According to Columbus Public Service spokesman Rick Tilton, the city of Columbus only provides waste collection for 327,000 residential households. And 227,000 single family homes receive yard-waste collection service.
“(We’re serving) a niche market,” said Minnix, adding that he and Lessner are positioning themselves and Columbus as a leader in the next energy revolution—anaerobic digesters that could eventually fuel power plants.
“It’s coming in the next couple years and Ohio is leading the way,” he said. “We want to be the first on the scene. We’re offering sustainable hauling where it wasn’t offered before.”
The Kurtz Brothers, Inc. and Quasar Energy Group, a subsidiary of Kurtz Brothers, are on the leading edge of that movement locally, having secured land on the south end, where they’re currently building an anaerobic digester system at Jackson Pike.
SWACO leases that land from the city of Columbus and, in turn, subleased it to Kurtz, said Remy.
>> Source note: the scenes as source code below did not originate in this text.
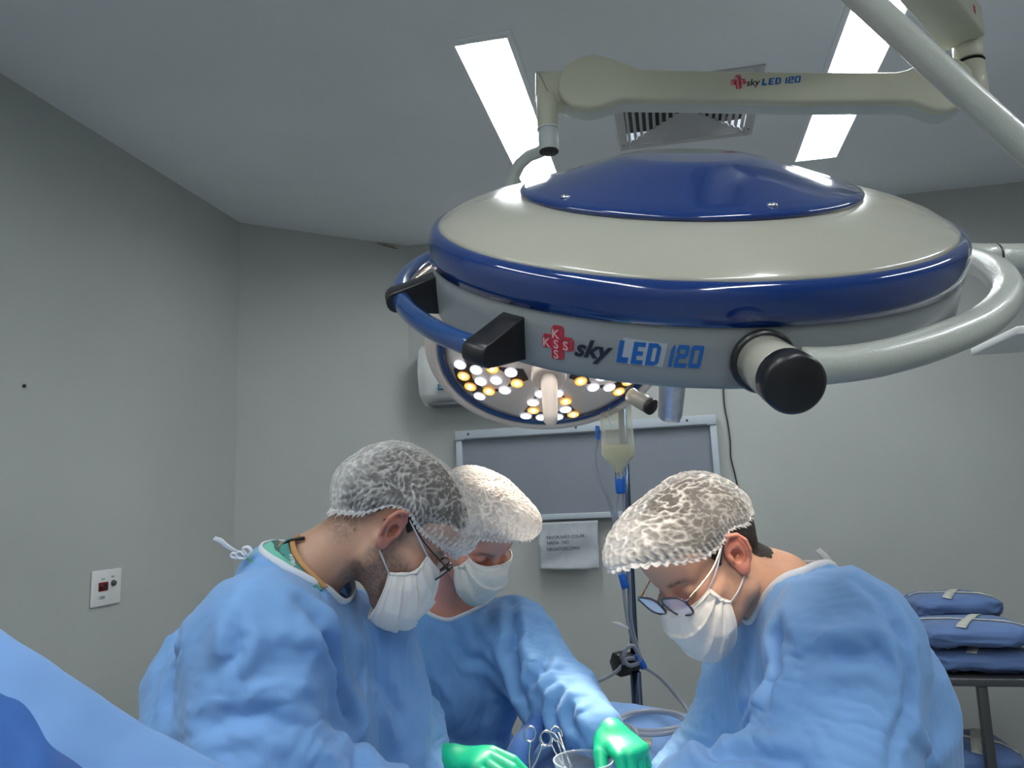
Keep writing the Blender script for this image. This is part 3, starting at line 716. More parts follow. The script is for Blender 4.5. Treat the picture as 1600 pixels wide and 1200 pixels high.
# squared blue letters LED 120, built from strokes
def stroke_glyph(ch):
    b = .33
    R4 = lambda x0, y0, x1, y1: [(x0, y0), (x1, y0), (x1, y1), (x0, y1)]
    c = .12
    G = {'L': [R4(0, 0, b, 1), R4(b, 0, .78, b*.8)], 'E': [R4(0, 0, b, 1), R4(b, 0, .8, .2), R4(b, .4, .72, .6), R4(b, .8, .8, 1)],
         'D': [R4(0, 0, b, 1), R4(b, 0, .62, .2), R4(b, .8, .62, 1), [(.60, 0), (.86, .16), (.86, .84), (.60, 1)]],
         '1': [[(.12, 0), (.38, 0), (.38, .92), (.30, 1), (.12, .78)]], '2': [[(0, .62), (.24, .62), (.24, .78), (0, .88)], R4(.06, .80, .74, 1), [(.58, .42), (.86, .55), (.86, .9), (.74, 1), (.58, .9)], R4(.1, .40, .72, .60), [(0, .06), (.26, .06), (.26, .45), (.1, .55), (0, .45)], R4(0, 0, .86, .20)],
         '0': [[(0, .1), (.1, 0), (.27, 0), (.27, 1), (.1, 1), (0, .9)], [(.6, 0), (.77, 0), (.87, .1), (.87, .9), (.77, 1), (.6, 1)], R4(.2, 0, .68, .2), R4(.2, .8, .68, 1)]}
    return G[ch]
def squared_word(s, shear=.22):
    P_, x = [], 0
    for ch in s:
        if ch == ' ': x += .42; continue
        for pl in stroke_glyph(ch): P_.append(polyf([(x+a+b*shear, b) for a, b in pl]))
        x += {'1': .52}.get(ch, .98)
    v, f = cat(*P_); return v, f
def lay_squared(s, p0, p1, h, mat, nm):
    a0, t0 = find_at(*p0); a1_, t1_ = find_at(*p1); v, f = squared_word(s); wd = v[:, 0].max(); arc = (a1_-a0)*.361; sx = arc/wd; v[:, 1] *= h/sx
    return wrap_print(subdiv((v, f), .3), a0, t0, sx, mat, nm, .0008, slant=(t1_-t0)/arc)
# pale residue of the peeled sticker behind LED
a0, t0 = find_at(965, 566); a1_, t1_ = find_at(1036, 572); arc = (a1_-a0)*.361
wrap_print(subdiv(polyf([(0, -.001), (arc, -.001), (arc+.004, .026), (.006, .029)]), .01), a0, t0, 1.0, plain('sticker_residue', (.36, .39, .43), .5), 'sticker_residue', .0004, slant=(t1_-t0)/arc)
lay_squared('LED', (963, 566), (1032, 572), .0255, M['blue_print'], 'lettering_led')
lay_squared('120', (1040, 572), (1098, 576), .0255, M['blue_print'], 'lettering_number')

# ---- yoke of the big lamp: tube from the front pivot round the right to the back
yoke = lamp
pk0 = P(1196, 560, .86); pk1 = P(1232, 598, .72)
# pivot barrel
base_a, base_t = ang_of(1188, 552, .361, -.085), -.080
pb = L2W((.352*math.cos(base_a), .352*math.sin(base_a), base_t)); dirp = P(1243, 601, .700)-pb; Lb = np.linalg.norm(dirp); dirp /= Lb
mk('pivot_collar', *cap_tube(pb+dirp*.012, pb+dirp*.024, .0335, 48, .003), M['black'], lamp)
mk('pivot_barrel', *cap_tube(pb+dirp*.02, pb+dirp*(Lb-.026), .0285, 48, .002), M['cream'], lamp)
mk('pivot_cap', *cap_tube(pb+dirp*(Lb-.028), pb+dirp*(Lb+.002), .0292, 48, .004), M['black'], lamp)
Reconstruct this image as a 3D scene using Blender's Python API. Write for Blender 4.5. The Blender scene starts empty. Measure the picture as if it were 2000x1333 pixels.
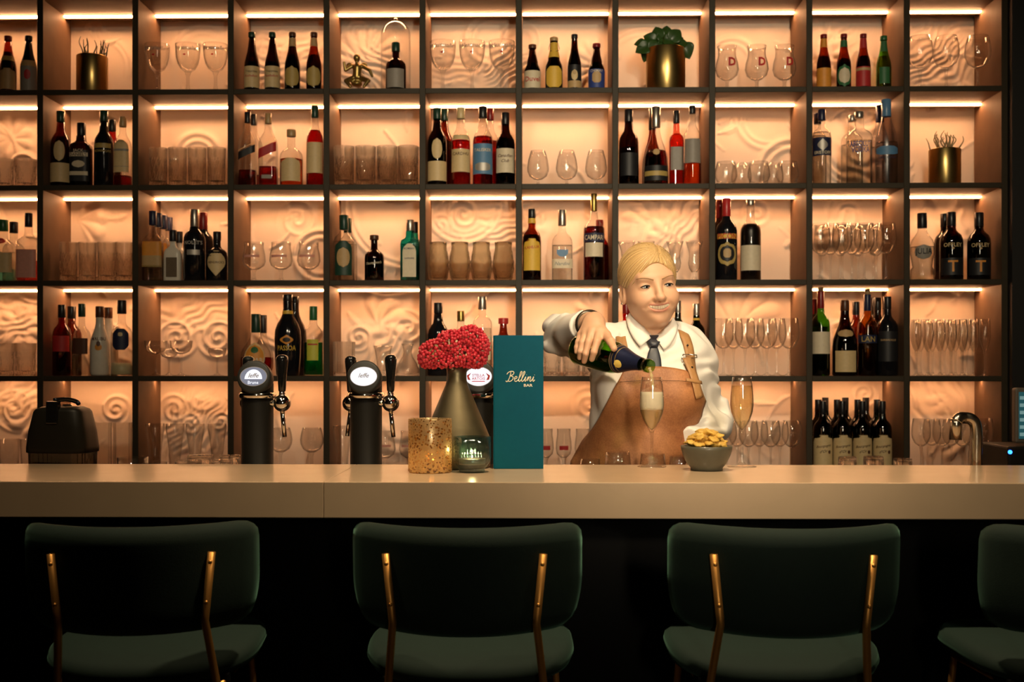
import bpy, bmesh, math, random
import numpy as np
from mathutils import Vector, Matrix
random.seed(7); rng = np.random.default_rng(11)
PI = math.pi
scene = bpy.context.scene
C = scene.collection

# ---------------------------------------------------------------- camera, exposure, world, lights
F, CZ, YH, YAW = 2224.0, 1.335, 725.0, math.radians(1.0)
cam_d = bpy.data.cameras.new('camera'); cam = bpy.data.objects.new('camera', cam_d); C.objects.link(cam)
cam.location = (0, 0, CZ); cam.rotation_euler = (PI/2, 0, YAW)
cam_d.sensor_width = 36; cam_d.lens = F/2000*36; cam_d.shift_y = (YH-666.5)/2000
cam_d.dof.use_dof = True; cam_d.dof.focus_distance = 2.95; cam_d.dof.aperture_fstop = 5.0
cam_d.clip_start = .05
scene.camera = cam
vs = scene.view_settings
vs.view_transform = 'Standard'; vs.look = 'None'; vs.gamma = 1; vs.use_curve_mapping = False; vs.exposure = 0.0
cy = scene.cycles
cy.max_bounces = 18; cy.diffuse_bounces = 5; cy.glossy_bounces = 4; cy.transmission_bounces = 16; cy.transparent_max_bounces = 48
cy.caustics_reflective = False; cy.caustics_refractive = False; cy.sample_clamp_indirect = 6; cy.use_denoising = True
w = bpy.data.worlds.new('world'); scene.world = w; w.use_nodes = True
w.node_tree.nodes['Background'].inputs[0].default_value = (1, .62, .34, 1)
w.node_tree.nodes['Background'].inputs[1].default_value = .012
LED_COL, LED_STR = (1, .475, .205), 62.0

def lamp(kind, name, loc, target, energy, color, size=.05, spot=60, blend=.6):
    d = bpy.data.lights.new(name, kind); o = bpy.data.objects.new(name, d); C.objects.link(o)
    o.location = loc; o.rotation_euler = (Vector(target)-Vector(loc)).to_track_quat('-Z', 'Y').to_euler()
    d.energy = energy; d.color = color
    if kind == 'SPOT': d.spot_size = math.radians(spot); d.spot_blend = blend; d.shadow_soft_size = size
    elif kind == 'POINT': d.shadow_soft_size = size
    else: d.shape = 'DISK'; d.size = size
    return o
WARM = (1, .76, .47)
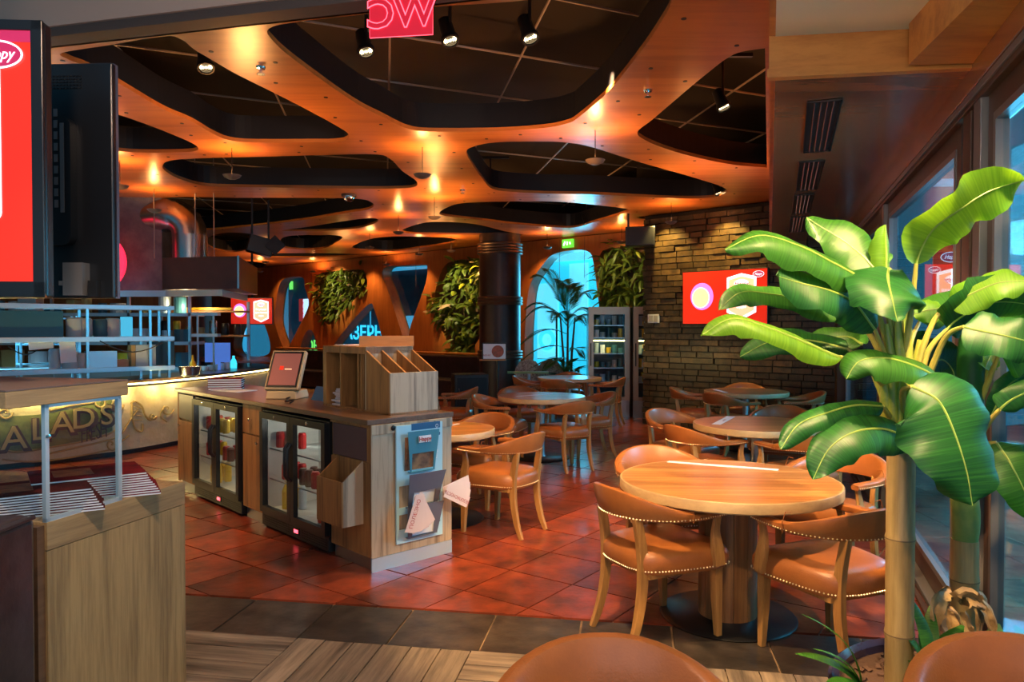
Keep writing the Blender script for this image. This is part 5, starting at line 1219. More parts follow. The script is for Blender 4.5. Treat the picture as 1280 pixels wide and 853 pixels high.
# small rack at right
q = at(247, 460, 10.6)
t = thing('counter_rack', 'small two-shelf steel rack beside mustard bottle on the counter', 'shelving', (-4.67, 10.9, .917), R(10))
for z in (.52, .83): MB().bb(0, .36, -.12, .12, z, z + .045).build('shelf', m_steelc, t)
for x in (.05, .27): MB().bb(x, x + .025, -.0125, .0125, 0, .83).build('post', m_steel, t)
def cput(px, py, Y, mb, lab, nm, cat, mat, smooth=True):
    q = at(px, py, Y); o = mb.build(nm, mat, None, smooth); o.location = (q.x, q.y, .916); tag(o, lab, cat); return o
cput(241, 455, 10.3, MB().lathe([(.04, 0), (.045, .03), (.045, .16), (.02, .2), (.012, .27), (0, .28)], n=14), 'yellow squeeze bottle standing on kitchen counter', 'squeeze_bottle', 'bottle', m_cyel)
cput(237, 460, 9.9, MB().lathe([(.07, 0), (.12, .03), (.14, .13), (.15, .135), (.13, .13), (.10, .03), (0, .02)], n=20), 'round steel bowl on kitchen counter near the rack', 'bowl', 'bowl', m_stonew)
cput(272, 438, 11.5, MB().bb(-.19, .19, -.02, .02, .12, .42).bb(-.03, .03, -.02, .04, 0, .12), 'small blue screen terminal on the far kitchen counter', 'terminal', 'till', m_scrb, False)
cput(292, 457, 12.0, MB().lathe([(.05, 0), (.055, .1), (.02, .16), (.02, .2), (0, .2)], n=12), 'small pale green bottle at bend of kitchen counter', 'bottle', 'bottle', m_lit)
for k in range(5): cput(256 + k * 7, 452 - k, 11.3 + .1 * k, MB().lathe([(.03, 0), (.04, .01), (.045, .07 + .01 * k), (.04, .07 + .01 * k), (.035, .02), (0, .015)], n=12), 'white cup on the kitchen counter, %s from the left' % ('first', 'second', 'third', 'fourth', 'fifth')[k], 'cup', 'cup', m_white)
for k in range(2): cput(262 + 10 * k, 445, 12.2, MB().lathe([(.12, 0), (.14, .02), (.14, .10), (0, .10)], n=16), ('dark pan', 'tan basket')[k] + ' on the back of the kitchen counter', ('pan', 'basket')[k], ('pan', 'basket')[k], (m_black, m_trim)[k])

# back kitchen units
t = thing('back_unit', 'steel kitchen back shelving with boxes behind the pass', 'shelving', (-9.6, 11.6, 0))
for z in (.9, 1.3, 1.75): MB().bb(0, 4.6, 0, .5, z, z + .05).build('shelf', m_steelc, t)
for x in (0, 1.2, 2.4, 3.6, 4.55): MB().bb(x, x + .04, .0, .04, 0, 2.1).build('post', m_steel, t)
MB().bb(0, 4.6, .02, .5, 0, .9).build('cupboard', m_steel, t)
random.seed(3)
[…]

According to Kurtz’s website, the anaerobic digester will process the very compost and food remnant materials from the city of Columbus that Lessner and Minnix are proposing to haul. The company’s site said it will convert the food and yard materials into at least “40,000 tons of compost a year.” The website reported that Kurtz would then “convert the compost’s bio-gas into natural gas or electricity” creating enough “to power 400 to 500 homes.”
The biggest need in making that effort go, however, is getting the waste products to the anaerobic digester. That’s the niche Lessner and Minnix hope to fill.
Lessner said the response from Downtown restaurants has been overwhelmingly positive thus far—though she couldn’t name names due to waste contracts that might have to be broken.
“People are dying to compost. People want to do the right thing. But there are no haulers and customer service (from some of the current waste haulers) is atrocious,” Lessner said, adding, “People can’t wait to get on board.”
Lessner said she understands that there are permits she’ll possibly have to acquire from the Franklin County Health Department and Columbus Public Health and she’s prepared for that. She’s also prepared to be a friendly neighbor to Franklinton residents—she and Minnix have the blessing of Franklinton Development Association director Jim Sweeney—by controlling smell through charcoal-lined containers and getting composting material off the premises daily to either adjacent farmers for feeding their hogs or to composting facilities. No composting will be done on-site.
All that’s left now, she said, is the hope that SWACO “will want to see a progressive plan to get food waste out of landfills.”
“If the goal is to reduce, reuse and recycle, then I think we and SWACO are on the same page,” she said.
Remy said there’s no timeline for the approval process—only that Lessner and Minnix must contact SWACO to get the process for approval started.